## Brief:
Repeat each line exactly as it is written.

## Supplied information:
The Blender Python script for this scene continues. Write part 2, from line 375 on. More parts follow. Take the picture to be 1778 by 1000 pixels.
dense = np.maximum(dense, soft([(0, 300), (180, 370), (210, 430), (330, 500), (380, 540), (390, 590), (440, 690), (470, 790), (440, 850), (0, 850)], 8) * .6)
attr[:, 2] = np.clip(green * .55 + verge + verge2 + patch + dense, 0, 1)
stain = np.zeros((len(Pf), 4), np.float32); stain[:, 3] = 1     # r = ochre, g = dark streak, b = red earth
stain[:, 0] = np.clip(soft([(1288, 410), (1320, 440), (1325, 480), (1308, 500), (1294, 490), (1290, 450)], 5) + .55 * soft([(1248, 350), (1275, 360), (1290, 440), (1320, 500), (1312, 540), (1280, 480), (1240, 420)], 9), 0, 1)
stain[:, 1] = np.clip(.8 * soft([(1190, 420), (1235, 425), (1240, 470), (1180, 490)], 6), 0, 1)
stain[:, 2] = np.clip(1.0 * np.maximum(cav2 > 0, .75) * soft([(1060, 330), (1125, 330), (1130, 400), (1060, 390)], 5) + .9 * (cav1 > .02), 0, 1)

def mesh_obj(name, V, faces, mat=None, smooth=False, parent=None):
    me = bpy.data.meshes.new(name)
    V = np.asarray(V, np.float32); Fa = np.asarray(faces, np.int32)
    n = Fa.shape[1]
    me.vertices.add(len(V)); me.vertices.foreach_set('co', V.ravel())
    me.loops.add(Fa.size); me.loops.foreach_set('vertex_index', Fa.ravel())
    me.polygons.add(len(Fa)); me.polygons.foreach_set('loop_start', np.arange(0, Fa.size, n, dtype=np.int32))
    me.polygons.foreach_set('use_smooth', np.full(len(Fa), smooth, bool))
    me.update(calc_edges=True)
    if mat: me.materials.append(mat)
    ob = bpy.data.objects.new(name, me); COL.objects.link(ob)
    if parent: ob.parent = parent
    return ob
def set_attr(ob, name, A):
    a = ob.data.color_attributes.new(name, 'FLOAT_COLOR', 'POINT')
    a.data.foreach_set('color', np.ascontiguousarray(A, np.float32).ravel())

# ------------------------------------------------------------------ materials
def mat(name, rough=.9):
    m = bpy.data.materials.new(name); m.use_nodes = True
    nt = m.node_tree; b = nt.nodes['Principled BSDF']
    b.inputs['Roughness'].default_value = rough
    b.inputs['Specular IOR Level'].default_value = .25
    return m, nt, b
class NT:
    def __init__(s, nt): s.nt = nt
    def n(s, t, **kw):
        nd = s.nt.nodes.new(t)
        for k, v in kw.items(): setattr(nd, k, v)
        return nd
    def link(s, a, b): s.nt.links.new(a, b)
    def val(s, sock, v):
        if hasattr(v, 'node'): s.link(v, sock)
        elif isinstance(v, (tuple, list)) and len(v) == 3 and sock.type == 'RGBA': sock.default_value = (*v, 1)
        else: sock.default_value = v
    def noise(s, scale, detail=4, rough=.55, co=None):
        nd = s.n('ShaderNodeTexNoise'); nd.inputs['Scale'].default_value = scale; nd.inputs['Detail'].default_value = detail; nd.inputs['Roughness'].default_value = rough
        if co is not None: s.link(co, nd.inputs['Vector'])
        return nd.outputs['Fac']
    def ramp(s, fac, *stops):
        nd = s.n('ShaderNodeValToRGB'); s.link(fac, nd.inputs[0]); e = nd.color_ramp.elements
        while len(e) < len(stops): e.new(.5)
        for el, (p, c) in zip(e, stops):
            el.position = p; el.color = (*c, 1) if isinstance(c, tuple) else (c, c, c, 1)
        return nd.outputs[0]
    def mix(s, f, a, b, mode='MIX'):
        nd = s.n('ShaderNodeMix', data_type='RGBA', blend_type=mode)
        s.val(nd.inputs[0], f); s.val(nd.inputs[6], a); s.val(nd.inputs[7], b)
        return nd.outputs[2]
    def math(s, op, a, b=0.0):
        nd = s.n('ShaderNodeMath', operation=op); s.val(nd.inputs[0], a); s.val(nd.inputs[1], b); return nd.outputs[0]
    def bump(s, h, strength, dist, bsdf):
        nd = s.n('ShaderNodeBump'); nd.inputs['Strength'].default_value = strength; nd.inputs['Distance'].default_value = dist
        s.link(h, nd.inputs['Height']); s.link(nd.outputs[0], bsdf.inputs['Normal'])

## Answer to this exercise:
The Blender Python script for this scene continues. Write part 2, from line 375 on. More parts follow. Take the picture to be 1778 by 1000 pixels.
dense = np.maximum(dense, soft([(0, 300), (180, 370), (210, 430), (330, 500), (380, 540), (390, 590), (440, 690), (470, 790), (440, 850), (0, 850)], 8) * .6)
attr[:, 2] = np.clip(green * .55 + verge + verge2 + patch + dense, 0, 1)
stain = np.zeros((len(Pf), 4), np.float32); stain[:, 3] = 1     # r = ochre, g = dark streak, b = red earth
stain[:, 0] = np.clip(soft([(1288, 410), (1320, 440), (1325, 480), (1308, 500), (1294, 490), (1290, 450)], 5) + .55 * soft([(1248, 350), (1275, 360), (1290, 440), (1320, 500), (1312, 540), (1280, 480), (1240, 420)], 9), 0, 1)
stain[:, 1] = np.clip(.8 * soft([(1190, 420), (1235, 425), (1240, 470), (1180, 490)], 6), 0, 1)
stain[:, 2] = np.clip(1.0 * np.maximum(cav2 > 0, .75) * soft([(1060, 330), (1125, 330), (1130, 400), (1060, 390)], 5) + .9 * (cav1 > .02), 0, 1)

def mesh_obj(name, V, faces, mat=None, smooth=False, parent=None):
    me = bpy.data.meshes.new(name)
    V = np.asarray(V, np.float32); Fa = np.asarray(faces, np.int32)
    n = Fa.shape[1]
    me.vertices.add(len(V)); me.vertices.foreach_set('co', V.ravel())
    me.loops.add(Fa.size); me.loops.foreach_set('vertex_index', Fa.ravel())
    me.polygons.add(len(Fa)); me.polygons.foreach_set('loop_start', np.arange(0, Fa.size, n, dtype=np.int32))
    me.polygons.foreach_set('use_smooth', np.full(len(Fa), smooth, bool))
    me.update(calc_edges=True)
    if mat: me.materials.append(mat)
    ob = bpy.data.objects.new(name, me); COL.objects.link(ob)
    if parent: ob.parent = parent
    return ob
def set_attr(ob, name, A):
    a = ob.data.color_attributes.new(name, 'FLOAT_COLOR', 'POINT')
    a.data.foreach_set('color', np.ascontiguousarray(A, np.float32).ravel())

# ------------------------------------------------------------------ materials
def mat(name, rough=.9):
    m = bpy.data.materials.new(name); m.use_nodes = True
    nt = m.node_tree; b = nt.nodes['Principled BSDF']
    b.inputs['Roughness'].default_value = rough
    b.inputs['Specular IOR Level'].default_value = .25
    return m, nt, b
class NT:
    def __init__(s, nt): s.nt = nt
    def n(s, t, **kw):
        nd = s.nt.nodes.new(t)
        for k, v in kw.items(): setattr(nd, k, v)
        return nd
    def link(s, a, b): s.nt.links.new(a, b)
    def val(s, sock, v):
        if hasattr(v, 'node'): s.link(v, sock)
        elif isinstance(v, (tuple, list)) and len(v) == 3 and sock.type == 'RGBA': sock.default_value = (*v, 1)
        else: sock.default_value = v
    def noise(s, scale, detail=4, rough=.55, co=None):
        nd = s.n('ShaderNodeTexNoise'); nd.inputs['Scale'].default_value = scale; nd.inputs['Detail'].default_value = detail; nd.inputs['Roughness'].default_value = rough
        if co is not None: s.link(co, nd.inputs['Vector'])
        return nd.outputs['Fac']
    def ramp(s, fac, *stops):
        nd = s.n('ShaderNodeValToRGB'); s.link(fac, nd.inputs[0]); e = nd.color_ramp.elements
        while len(e) < len(stops): e.new(.5)
        for el, (p, c) in zip(e, stops):
            el.position = p; el.color = (*c, 1) if isinstance(c, tuple) else (c, c, c, 1)
        return nd.outputs[0]
    def mix(s, f, a, b, mode='MIX'):
        nd = s.n('ShaderNodeMix', data_type='RGBA', blend_type=mode)
        s.val(nd.inputs[0], f); s.val(nd.inputs[6], a); s.val(nd.inputs[7], b)
        return nd.outputs[2]
    def math(s, op, a, b=0.0):
        nd = s.n('ShaderNodeMath', operation=op); s.val(nd.inputs[0], a); s.val(nd.inputs[1], b); return nd.outputs[0]
    def bump(s, h, strength, dist, bsdf):
        nd = s.n('ShaderNodeBump'); nd.inputs['Strength'].default_value = strength; nd.inputs['Distance'].default_value = dist
        s.link(h, nd.inputs['Height']); s.link(nd.outputs[0], bsdf.inputs['Normal'])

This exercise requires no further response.